E’ la conferma che nel nostro paese valgono le logiche del profitto capitalistico più degli strumenti con cui la democrazia rimette le decisioni in mano ai cittadini, ai lavoratori, a quei settori sociali che non sono disposti a cedere sul terreno della difesa dei beni primari e del reddito indiretto nell’epoca della crisi del sistema capitalistico. Un anno fa il movimento in difesa dell’acqua pubblica ha prodotto il risultato straordinario della vittoria referendaria: di quei 27 milioni di SI per la ripubblicizzazione del servizio idrico, 1.200.000 erano i cittadini romani che forse non immaginavano che all’indomani di quel risultato le amministrazioni locali, di concerto con il governo centrale, potessero passarvi sopra. D’altronde Monti e i suoi ministri non devono rispondere a nessun elettorato, e il deficit di democrazia che è in corso in Italia sta passando anche per il mancato rispetto del voto del 12 e 13 giugno.

Sabato 5 maggio la manifestazione contro l’ulteriore privatizzazione di Acea deve essere un nuovo passaggio di lotta contro la svendita dei servizi pubblici locali, ma più in generale nella generalizzazione del conflitto contro un sistema che accumula profitto e difende gli interessi capitalistici nei palazzi governativi come nelle strade delle città.

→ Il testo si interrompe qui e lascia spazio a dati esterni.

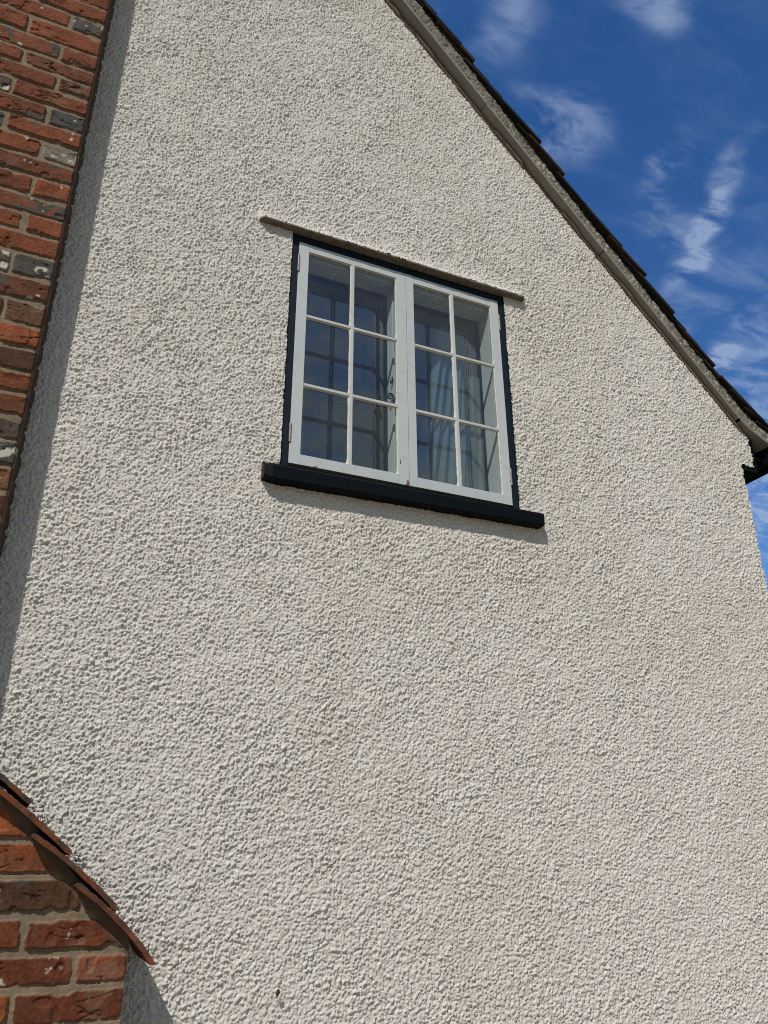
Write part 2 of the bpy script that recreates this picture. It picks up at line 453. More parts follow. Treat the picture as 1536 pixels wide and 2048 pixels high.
# smoother, rubbed band right under the ledge and sill
band = inx * ((up < 0) & (up > -.02))
Hf = Hf * (1 - .55 * band)
sb = sstep(.50, .54, X) * sstep(1.60, 1.56, X) * sstep(.99, 1.03, Z) * sstep(1.10, 1.06, Z)
Hf = Hf * (1 - .45 * sb)
H = np.full((len(zs), len(xs)), .002, np.float32)
H[iz0:iz0 + nz, ix0:] = Hf
XX, ZZ = np.meshgrid(xs, zs)
xc = (XX[:-1, :-1] + XX[1:, 1:]) / 2; zc_ = (ZZ[:-1, :-1] + ZZ[1:, 1:]) / 2
edge = 2.6575 + .0035 * vn(zc_, zc_ * 0, .012, 31) + .002 * vn(zc_, zc_ * 0, .005, 33)
ear = 2.735 + .004 * vn(zc_, zc_ * 0, .014, 35)
ear_z = 1.554 + .005 * vn(xc, xc * 0, .02, 37)
keep = zc_ < rake_z(xc) + .004
keep &= (xc < edge) | ((zc_ > ear_z) & (xc < ear))
wx0 = .601 + .0016 * vn(zc_, zc_ * 0, .012, 41); wx1 = 1.491 + .0016 * vn(zc_, zc_ * 0, .012, 43)
keep &= ~((xc > wx0) & (xc < wx1) & (zc_ > 1.10) & (zc_ < np.concatenate([np.full(ix0, 2.08), np.minimum(lcol[:-1], lcol[1:])])[None, :]))
wall = grid_mesh('gable_wall', xs, zs, H, keep, YW, M_rough, cottage)
del g1, g2, dens, nz1, X, Z, XX, ZZ, xc, zc_, H, Hf

b = MB(); vs = []; n_ = 60  # strip for the ledge underside, its shade put into the dark colour
for i in range(n_ + 1):
    x = LX0 - .002 + (LX1 - LX0 + .004) * i / n_; q = RNG.uniform(-.0009, .0009); e = .012 if i in (0, n_) else 0
    vs += [(x, 2.1165 + e + q, 2.0795 + q * .5), (x, 2.160, 2.0800 + q * .5), (x, 2.160, 2.0865), (x, 2.1165 + e + q, 2.0858)]
fs = [(i * 4 + j, i * 4 + (j + 1) % 4, (i + 1) * 4 + (j + 1) % 4, (i + 1) * 4 + j) for i in range(n_) for j in range(4)]
b.add(vs, fs + [(0, 1, 2, 3), (n_ * 4 + 3, n_ * 4 + 2, n_ * 4 + 1, n_ * 4)])
b.build('ledge_shade_strip', M_drip, cottage)

# wall core behind the render (keeps the reveal thick), other walls
b = MB()
for (x0, x1, z0, z1) in ((-4.65, .592, -1.5, 1.5), (1.50, 2.648, -1.5, 1.5), (.592, 1.50, -1.5, 1.13), (.592, 1.50, 2.095, 2.6)):
    b.box(x0, x1, 2.156, 2.36, z0, z1)
b.add([(-4.65, 2.156, 1.5), (.592, 2.156, 1.5), (.592, 2.156, 2.6), (.592, 2.156, 4.0), (AX, 2.156, 5.75), (-4.65, 2.156, 1.77)], [(0, 1, 2, 3, 4, 5)])
b.add([(1.5, 2.156, 1.5), (2.648, 2.156, 1.5), (2.648, 2.156, 1.77), (1.5, 2.156, 3.02)], [(0, 1, 2, 3)])
b.add([(.592, 2.156, 2.6), (1.5, 2.156, 2.6), (1.5, 2.156, 3.02), (.592, 2.156, 4.01)], [(0, 1, 2, 3)])
b.build('masonry_core', M_rough, cottage)
b = MB(); b.box(2.46, 2.650, 2.362, 9.0, -1.5, 1.66); b.build('side_wall', M_rough, cottage)
b = MB(); b.box(-4.65, -4.46, 2.362, 9.0, -1.5, 1.66); b.build('side_wall', M_rough, cottage)
b = MB(); b.add([(-4.65, 9.0, -1.5), (2.65, 9.0, -1.5), (2.65, 9.0, 1.77), (AX, 9.0, 5.75), (-4.65, 9.0, 1.77)], [(0, 1, 2, 3, 4)])
b.build('rear_wall', M_rough, cottage)

# --- roof profile: s runs down the slope from the ridge, n is height off the wall head
S_B = 5.43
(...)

La Rete dei Comunisti aderisce a questo importante percorso di lotta per un movimento indipendente e anticapitalista in grado di rilanciare un protagonismo di classe e di imporre gli interessi collettivi a quelli delle multinazionali, senza mai nessun cedimento alle lunghe mani del profitto privato. Neanche l’acqua riesce infatti a pulire alcune storiche lordure.